Requeening hives

The spring season for a beekeeper is always a hectic time.  When the bees start coming out of cluster and all of those wildflowers and shrubs start blooming, it gets hard to keep up with the growth of a hive. Suddenly, the danger of swarming rears its ugly head.  There are several ways to prevent this from happening including but not limited to requeening hives, or splitting mature hives to create nucleus hives.

New research has shown that a good quality queen bee will only perform well (laying lots of eggs in a good pattern) for six to eight months before they start to fall behind.  Swarming is usually more prevalent in hives that have older queens, so by requeening hives every year, the beekeeper insures that his or her hives are in the best position to prevent swarming come spring.

We at Spiral Horn Apiary start requeening hives as soon as the early spring floral sources start to bloom (as long as the weather is warm enough).  Currently we requeen one-third of our hives in spring, summer, and fall.   With over 400 hives, requeening all of them at once without any mishaps is nigh impossible.

The first step is to order your queen bees.  It is always good practice to order a few more queens than you need, just in case some of the queens don’t “take”.  The next step is to open up the hives that you want to requeen and remove or kill the existing queen in that hive.  Ideally, you want to time the ordering of queens so that they arrive after the hives have been queenless for three days.  This allows time enough for the left over queen pheromone to fade from the hive and improves the rate of acceptance for the new queen.

There are several cages that a queen can be shipped in.  Since we order in the 200+ range, ours arrive in California Mini Cages with a screen over one side or in plastic JZ-BZ cages in a “battery box”.  A battery box contains queens isolated individually in cages with attendants outside the cages.  Attendants feed and care for the queens en masse.  This is not the type of shipment that you want to open INSIDE the post office.

Smaller, or individual queen shipments will include attendants inside of the cage with the queen.   Wooden queen cages will include corks that plug the hole(s) to the cage.  Some queen breeders will include “candy plugs” (plastic tubes filled with fondant), with the order.  Verify that plugs are included, or not, when ordering your queens.

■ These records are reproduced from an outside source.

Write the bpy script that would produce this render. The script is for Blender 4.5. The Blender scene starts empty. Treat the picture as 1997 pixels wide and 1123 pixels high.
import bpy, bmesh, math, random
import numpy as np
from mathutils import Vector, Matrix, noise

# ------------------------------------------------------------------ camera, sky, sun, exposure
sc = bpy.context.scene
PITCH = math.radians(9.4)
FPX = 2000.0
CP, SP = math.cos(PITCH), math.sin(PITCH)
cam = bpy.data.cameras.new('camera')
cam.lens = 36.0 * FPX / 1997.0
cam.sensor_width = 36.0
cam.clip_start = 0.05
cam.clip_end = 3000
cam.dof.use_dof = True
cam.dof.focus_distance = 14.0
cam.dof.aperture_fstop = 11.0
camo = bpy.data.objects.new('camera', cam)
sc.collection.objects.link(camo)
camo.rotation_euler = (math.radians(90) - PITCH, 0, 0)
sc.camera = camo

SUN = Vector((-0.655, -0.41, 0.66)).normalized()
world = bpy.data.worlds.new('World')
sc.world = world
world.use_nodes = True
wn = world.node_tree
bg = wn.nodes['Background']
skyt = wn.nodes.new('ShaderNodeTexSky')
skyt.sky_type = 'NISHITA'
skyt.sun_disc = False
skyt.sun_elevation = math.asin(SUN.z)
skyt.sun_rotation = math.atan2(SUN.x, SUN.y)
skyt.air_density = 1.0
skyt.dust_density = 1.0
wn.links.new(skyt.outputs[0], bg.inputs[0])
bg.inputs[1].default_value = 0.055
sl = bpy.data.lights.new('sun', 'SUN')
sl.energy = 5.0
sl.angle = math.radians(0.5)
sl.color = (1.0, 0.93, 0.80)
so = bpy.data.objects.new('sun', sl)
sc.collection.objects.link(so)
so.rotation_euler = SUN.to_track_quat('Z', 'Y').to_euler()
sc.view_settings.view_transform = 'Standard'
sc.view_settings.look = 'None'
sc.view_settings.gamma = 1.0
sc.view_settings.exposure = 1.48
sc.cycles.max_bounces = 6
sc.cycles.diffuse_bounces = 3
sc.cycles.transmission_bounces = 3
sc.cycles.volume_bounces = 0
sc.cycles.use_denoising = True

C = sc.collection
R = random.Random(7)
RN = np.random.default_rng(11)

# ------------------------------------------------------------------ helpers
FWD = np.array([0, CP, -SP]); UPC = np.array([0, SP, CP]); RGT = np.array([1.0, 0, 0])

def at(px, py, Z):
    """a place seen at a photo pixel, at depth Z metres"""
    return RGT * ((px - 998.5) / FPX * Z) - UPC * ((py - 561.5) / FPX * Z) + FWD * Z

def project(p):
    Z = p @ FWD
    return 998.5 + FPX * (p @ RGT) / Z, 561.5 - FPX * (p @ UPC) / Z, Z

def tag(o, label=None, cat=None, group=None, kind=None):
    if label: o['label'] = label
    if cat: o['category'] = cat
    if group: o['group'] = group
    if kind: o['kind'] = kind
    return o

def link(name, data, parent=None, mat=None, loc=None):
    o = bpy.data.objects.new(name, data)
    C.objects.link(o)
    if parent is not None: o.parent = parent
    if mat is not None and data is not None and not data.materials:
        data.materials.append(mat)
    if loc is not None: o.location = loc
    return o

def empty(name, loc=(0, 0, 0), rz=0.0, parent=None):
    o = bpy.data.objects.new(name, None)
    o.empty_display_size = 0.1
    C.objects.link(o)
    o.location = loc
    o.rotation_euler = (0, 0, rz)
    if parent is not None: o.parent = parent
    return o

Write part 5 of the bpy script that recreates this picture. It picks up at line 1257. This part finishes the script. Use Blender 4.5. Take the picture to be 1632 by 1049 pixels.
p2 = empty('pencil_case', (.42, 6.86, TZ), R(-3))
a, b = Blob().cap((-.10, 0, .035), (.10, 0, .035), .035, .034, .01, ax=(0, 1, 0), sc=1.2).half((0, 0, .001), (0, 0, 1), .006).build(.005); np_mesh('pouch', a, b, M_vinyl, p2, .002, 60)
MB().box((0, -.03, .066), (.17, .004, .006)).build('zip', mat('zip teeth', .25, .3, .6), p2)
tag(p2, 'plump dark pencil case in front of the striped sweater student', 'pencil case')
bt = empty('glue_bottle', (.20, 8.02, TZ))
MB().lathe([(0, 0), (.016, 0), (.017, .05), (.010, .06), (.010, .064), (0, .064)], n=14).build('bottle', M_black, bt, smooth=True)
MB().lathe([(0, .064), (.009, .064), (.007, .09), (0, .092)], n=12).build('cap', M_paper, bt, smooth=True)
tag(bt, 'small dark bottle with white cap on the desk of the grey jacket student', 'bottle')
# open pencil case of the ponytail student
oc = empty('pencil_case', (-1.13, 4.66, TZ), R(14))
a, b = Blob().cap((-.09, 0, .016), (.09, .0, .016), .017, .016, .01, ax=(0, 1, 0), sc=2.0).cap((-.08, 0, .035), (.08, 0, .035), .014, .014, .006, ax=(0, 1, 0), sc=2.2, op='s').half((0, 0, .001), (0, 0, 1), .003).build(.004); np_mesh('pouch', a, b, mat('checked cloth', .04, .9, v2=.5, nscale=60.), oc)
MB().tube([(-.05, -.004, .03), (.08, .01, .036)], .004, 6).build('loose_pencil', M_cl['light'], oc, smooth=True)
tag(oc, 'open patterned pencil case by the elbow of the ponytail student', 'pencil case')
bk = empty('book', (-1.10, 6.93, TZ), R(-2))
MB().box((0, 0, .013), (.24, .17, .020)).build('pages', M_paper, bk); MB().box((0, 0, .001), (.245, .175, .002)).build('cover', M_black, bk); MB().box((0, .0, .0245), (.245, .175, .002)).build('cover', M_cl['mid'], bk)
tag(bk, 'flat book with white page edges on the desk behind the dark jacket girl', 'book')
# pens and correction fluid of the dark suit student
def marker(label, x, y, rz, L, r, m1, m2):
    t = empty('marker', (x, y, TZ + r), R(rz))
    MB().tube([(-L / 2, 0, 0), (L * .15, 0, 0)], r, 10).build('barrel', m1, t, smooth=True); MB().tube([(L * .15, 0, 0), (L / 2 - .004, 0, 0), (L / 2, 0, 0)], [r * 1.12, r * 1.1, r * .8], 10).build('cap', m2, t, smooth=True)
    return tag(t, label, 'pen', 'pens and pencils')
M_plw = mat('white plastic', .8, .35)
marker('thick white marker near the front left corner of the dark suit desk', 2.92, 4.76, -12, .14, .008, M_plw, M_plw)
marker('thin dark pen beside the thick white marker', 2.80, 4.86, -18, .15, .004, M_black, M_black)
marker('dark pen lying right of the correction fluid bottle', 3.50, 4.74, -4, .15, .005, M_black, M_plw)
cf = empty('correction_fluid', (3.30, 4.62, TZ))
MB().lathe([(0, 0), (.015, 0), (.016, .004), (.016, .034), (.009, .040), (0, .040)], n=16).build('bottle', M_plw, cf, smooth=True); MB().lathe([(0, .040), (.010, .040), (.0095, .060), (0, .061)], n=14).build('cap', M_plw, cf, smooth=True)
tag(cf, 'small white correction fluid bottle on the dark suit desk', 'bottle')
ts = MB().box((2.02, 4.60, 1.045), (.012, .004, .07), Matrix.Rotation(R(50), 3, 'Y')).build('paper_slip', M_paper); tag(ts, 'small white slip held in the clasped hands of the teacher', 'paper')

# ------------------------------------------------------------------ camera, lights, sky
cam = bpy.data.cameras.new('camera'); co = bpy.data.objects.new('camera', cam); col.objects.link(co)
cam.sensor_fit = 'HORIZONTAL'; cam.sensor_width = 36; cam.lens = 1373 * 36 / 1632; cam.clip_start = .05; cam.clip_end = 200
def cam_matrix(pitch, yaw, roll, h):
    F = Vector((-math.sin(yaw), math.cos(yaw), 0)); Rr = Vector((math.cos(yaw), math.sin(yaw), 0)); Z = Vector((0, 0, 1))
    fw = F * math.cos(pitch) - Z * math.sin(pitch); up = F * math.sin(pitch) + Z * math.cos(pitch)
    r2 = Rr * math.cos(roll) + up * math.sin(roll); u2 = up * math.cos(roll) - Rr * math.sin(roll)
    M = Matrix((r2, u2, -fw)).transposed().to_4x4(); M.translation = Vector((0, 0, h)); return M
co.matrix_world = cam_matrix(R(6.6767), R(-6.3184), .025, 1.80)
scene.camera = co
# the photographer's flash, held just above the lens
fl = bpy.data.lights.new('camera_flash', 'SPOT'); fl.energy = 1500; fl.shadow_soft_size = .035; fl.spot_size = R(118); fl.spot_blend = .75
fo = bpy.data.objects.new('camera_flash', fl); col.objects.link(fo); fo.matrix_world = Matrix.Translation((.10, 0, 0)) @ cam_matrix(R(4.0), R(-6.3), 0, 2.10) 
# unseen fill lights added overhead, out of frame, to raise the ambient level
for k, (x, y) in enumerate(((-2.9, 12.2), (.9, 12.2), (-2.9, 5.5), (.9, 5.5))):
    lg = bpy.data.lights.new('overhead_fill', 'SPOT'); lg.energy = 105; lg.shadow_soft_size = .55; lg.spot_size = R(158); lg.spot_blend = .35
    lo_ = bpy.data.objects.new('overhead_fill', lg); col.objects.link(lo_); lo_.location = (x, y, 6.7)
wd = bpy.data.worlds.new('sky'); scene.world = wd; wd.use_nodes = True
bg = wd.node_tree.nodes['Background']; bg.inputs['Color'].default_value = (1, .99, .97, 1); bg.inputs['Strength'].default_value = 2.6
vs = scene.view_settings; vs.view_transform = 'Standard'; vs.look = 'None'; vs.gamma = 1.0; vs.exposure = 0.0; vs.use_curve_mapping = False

When installing a new queen in a California Mini Cage (no attendants), pull out the cork in one end and place your finger over it to keep the queen from escaping.  Insert the candy plug into that hole.  Place the queen cage with the candy plug facing the bottom of the hive, with the screened side also facing down.  This insures that the queen will not drown in any honey or nectar that may drip into the cage while the worker bees eat away at the candy plug to release the queen.

Installing queens shipped with attendants, you have an option to remove the attendants first (recommended), or leave them in the cage with the queen.  If you choose to leave the attendants in the cage with the queen, install the cage in the hive with the candy plug FACING UP.  This allows any attendants that expire in the cage to fall to the bottom, without plugging or blocking the hole with the candy plug.  The queen can emerge from the cage uninhibited.